======== Records for this exercise

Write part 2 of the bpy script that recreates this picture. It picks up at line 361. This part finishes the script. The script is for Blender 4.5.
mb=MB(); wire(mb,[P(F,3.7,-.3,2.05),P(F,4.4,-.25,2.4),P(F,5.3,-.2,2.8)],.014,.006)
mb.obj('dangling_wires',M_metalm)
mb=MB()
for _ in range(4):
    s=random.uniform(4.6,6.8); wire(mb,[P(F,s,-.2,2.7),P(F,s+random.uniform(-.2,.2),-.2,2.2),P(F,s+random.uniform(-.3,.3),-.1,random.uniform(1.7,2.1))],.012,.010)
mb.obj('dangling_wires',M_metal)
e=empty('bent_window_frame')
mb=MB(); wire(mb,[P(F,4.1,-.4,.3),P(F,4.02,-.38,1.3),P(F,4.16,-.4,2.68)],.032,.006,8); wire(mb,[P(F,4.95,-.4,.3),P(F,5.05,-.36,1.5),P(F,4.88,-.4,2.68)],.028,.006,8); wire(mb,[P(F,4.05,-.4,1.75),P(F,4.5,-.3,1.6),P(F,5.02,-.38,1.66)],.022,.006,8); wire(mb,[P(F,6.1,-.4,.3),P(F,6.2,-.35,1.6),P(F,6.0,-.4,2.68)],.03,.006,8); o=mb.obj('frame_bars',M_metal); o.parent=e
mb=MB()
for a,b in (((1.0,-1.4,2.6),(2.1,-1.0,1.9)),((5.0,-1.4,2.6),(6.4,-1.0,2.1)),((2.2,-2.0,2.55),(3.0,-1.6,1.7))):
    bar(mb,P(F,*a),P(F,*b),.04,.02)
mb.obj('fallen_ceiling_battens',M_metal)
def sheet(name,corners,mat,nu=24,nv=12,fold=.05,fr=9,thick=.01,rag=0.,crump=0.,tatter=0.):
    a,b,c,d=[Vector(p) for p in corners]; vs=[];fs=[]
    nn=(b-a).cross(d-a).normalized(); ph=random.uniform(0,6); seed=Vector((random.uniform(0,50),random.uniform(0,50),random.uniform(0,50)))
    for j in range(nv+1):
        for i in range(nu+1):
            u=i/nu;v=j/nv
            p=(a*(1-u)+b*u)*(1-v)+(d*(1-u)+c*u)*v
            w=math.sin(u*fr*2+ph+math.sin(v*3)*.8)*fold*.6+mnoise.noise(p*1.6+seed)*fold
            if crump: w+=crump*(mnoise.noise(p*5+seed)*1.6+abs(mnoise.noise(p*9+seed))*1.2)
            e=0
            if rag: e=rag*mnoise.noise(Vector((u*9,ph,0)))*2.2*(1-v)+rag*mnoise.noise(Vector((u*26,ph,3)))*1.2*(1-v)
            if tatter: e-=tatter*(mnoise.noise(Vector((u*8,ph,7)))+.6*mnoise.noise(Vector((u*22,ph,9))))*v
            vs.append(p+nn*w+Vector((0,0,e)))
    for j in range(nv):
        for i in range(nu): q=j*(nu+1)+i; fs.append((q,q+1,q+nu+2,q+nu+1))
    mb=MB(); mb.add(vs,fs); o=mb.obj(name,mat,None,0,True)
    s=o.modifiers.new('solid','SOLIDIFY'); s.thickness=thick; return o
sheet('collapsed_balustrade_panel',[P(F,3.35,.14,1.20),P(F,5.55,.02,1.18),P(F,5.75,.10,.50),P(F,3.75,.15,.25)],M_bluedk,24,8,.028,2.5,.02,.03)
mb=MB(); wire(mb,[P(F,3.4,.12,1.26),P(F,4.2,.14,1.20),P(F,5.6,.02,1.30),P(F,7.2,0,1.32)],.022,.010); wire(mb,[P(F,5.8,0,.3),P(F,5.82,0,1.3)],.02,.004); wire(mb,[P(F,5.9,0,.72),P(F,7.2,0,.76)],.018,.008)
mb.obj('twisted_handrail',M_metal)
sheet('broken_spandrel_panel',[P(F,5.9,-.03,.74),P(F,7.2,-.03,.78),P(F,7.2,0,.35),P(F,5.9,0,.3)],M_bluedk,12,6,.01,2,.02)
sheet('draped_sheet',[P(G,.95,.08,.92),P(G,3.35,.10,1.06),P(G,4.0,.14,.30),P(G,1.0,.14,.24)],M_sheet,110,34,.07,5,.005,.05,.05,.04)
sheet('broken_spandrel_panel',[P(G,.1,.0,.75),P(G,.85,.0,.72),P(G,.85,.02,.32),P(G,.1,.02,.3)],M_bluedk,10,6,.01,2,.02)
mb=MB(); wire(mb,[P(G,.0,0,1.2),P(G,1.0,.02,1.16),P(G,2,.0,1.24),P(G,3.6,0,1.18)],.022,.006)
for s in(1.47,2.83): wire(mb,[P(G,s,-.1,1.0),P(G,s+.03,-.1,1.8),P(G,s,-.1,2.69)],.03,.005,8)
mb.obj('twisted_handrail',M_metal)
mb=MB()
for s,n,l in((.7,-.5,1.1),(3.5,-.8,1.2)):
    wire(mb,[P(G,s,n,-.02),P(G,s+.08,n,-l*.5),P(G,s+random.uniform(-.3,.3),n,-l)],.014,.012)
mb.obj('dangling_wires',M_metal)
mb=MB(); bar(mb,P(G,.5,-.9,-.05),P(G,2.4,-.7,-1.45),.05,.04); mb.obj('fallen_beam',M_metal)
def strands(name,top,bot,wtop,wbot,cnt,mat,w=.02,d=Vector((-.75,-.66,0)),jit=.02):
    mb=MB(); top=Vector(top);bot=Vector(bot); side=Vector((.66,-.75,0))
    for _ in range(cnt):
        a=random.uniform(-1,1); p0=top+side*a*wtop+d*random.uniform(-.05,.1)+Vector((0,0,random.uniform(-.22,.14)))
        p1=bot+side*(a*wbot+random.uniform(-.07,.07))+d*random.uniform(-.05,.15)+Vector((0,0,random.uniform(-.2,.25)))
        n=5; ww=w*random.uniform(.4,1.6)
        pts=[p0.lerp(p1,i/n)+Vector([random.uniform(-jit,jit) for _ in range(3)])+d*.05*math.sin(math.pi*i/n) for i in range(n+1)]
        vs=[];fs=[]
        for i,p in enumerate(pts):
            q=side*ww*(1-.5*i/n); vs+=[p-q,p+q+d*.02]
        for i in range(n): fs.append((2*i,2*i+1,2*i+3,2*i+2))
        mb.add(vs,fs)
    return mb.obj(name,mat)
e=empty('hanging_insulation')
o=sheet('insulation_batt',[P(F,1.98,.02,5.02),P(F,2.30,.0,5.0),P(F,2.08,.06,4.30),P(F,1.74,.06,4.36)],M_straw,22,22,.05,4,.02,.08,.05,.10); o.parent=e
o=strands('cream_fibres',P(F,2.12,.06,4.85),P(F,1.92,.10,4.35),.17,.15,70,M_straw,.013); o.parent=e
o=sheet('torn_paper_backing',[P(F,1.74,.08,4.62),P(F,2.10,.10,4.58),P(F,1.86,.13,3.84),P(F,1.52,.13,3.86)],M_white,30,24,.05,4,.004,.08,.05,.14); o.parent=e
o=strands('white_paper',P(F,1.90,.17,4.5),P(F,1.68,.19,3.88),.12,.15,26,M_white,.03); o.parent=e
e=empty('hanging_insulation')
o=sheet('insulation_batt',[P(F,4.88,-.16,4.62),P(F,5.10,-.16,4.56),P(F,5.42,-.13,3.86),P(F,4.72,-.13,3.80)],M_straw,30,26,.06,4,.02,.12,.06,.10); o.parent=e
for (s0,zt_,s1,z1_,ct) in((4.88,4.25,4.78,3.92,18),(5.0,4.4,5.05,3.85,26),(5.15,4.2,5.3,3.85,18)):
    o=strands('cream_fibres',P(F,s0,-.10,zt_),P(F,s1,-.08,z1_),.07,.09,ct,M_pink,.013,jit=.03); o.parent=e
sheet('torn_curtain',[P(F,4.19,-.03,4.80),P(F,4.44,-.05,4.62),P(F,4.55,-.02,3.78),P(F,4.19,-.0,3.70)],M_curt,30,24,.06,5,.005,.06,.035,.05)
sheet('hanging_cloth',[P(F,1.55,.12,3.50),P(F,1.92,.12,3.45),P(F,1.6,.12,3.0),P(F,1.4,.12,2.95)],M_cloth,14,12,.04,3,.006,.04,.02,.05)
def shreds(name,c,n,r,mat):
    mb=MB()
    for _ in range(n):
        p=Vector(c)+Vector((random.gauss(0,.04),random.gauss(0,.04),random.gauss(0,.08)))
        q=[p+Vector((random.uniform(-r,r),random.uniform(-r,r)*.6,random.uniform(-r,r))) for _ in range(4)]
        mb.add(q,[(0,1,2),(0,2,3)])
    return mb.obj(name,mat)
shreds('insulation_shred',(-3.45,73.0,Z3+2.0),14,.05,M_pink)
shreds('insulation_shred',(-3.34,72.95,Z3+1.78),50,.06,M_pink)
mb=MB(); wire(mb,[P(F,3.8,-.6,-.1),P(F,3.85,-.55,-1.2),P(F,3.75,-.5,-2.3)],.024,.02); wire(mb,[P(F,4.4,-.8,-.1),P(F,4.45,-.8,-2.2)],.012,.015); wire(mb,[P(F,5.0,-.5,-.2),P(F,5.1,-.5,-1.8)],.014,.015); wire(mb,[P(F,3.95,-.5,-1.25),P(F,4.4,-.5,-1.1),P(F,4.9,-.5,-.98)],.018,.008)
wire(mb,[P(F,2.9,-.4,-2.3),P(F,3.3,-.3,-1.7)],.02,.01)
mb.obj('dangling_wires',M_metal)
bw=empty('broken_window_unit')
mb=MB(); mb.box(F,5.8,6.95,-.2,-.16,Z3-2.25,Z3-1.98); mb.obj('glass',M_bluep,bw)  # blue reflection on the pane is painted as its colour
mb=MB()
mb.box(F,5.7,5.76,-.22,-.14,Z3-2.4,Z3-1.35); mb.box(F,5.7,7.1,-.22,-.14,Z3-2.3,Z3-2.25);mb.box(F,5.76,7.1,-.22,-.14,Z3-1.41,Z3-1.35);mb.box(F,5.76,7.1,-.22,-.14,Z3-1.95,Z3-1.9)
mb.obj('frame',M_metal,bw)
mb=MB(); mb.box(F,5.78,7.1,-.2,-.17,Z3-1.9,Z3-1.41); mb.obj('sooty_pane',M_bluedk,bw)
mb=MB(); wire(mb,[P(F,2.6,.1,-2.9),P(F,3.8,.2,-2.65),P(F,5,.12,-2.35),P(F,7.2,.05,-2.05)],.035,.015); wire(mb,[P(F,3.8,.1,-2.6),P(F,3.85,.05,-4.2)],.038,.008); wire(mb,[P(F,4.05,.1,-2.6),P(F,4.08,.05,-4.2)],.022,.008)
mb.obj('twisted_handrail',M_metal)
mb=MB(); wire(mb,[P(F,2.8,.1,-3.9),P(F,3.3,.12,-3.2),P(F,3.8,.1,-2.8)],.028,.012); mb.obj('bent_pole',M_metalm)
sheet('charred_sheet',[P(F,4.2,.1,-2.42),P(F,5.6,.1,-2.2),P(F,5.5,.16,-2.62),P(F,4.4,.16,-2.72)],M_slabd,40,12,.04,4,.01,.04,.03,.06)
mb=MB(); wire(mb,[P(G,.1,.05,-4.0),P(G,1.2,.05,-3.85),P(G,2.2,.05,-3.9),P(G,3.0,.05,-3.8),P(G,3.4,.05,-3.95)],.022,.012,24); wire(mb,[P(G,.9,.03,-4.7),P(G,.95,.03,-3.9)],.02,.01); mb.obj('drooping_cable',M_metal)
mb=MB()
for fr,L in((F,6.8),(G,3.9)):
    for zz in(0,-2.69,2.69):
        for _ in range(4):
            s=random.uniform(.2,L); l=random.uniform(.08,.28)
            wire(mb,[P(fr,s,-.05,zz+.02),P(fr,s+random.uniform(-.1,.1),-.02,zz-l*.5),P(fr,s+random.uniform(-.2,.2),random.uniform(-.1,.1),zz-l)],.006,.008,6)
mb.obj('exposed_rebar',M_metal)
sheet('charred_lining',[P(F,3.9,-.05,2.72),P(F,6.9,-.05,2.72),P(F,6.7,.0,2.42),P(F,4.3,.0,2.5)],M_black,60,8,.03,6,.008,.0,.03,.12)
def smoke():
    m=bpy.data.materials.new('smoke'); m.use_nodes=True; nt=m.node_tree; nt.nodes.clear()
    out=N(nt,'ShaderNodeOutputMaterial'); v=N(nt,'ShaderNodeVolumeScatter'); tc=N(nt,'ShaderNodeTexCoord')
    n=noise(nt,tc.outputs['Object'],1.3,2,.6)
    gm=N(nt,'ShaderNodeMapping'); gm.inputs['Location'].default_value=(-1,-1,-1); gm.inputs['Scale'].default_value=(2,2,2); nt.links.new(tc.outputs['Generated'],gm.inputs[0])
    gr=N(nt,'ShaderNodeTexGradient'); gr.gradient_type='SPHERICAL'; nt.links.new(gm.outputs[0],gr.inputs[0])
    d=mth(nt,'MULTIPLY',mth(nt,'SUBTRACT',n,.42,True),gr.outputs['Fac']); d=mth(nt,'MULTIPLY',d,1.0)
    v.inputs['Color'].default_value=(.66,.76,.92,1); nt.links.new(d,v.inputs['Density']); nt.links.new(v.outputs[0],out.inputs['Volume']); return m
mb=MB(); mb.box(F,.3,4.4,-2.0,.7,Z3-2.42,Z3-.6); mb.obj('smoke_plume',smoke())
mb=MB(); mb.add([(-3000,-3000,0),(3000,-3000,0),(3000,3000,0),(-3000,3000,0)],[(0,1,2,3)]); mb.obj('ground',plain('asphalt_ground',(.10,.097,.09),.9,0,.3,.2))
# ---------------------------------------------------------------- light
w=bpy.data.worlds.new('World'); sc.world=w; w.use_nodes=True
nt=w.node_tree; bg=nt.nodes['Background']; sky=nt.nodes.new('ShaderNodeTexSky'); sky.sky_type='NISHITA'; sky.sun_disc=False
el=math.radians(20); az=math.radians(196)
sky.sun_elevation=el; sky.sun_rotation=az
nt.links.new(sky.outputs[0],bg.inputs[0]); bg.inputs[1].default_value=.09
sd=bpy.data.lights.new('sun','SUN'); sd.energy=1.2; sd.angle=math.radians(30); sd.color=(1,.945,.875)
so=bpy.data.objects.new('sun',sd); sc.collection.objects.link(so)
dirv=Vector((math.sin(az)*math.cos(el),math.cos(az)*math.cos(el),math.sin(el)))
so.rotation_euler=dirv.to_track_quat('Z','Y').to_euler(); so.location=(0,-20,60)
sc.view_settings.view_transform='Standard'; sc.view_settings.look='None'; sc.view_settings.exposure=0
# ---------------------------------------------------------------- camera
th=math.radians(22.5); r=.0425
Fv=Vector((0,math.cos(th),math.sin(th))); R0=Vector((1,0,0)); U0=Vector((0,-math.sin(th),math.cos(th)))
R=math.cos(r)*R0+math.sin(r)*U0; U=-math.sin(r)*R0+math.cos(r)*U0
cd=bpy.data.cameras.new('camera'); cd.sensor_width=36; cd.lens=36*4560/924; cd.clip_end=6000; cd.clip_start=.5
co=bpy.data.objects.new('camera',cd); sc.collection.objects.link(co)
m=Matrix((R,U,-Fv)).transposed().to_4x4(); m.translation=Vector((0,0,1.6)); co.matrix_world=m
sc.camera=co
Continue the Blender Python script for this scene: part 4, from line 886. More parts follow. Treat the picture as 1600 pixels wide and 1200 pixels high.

================

Directions for this task. Copy each line from the records above that includes the string "script".

Written reply.
Write part 2 of the bpy script that recreates this picture. It picks up at line 361. This part finishes the script. The script is for Blender 4.5.
Continue the Blender Python script for this scene: part 4, from line 886. More parts follow. Treat the picture as 1600 pixels wide and 1200 pixels high.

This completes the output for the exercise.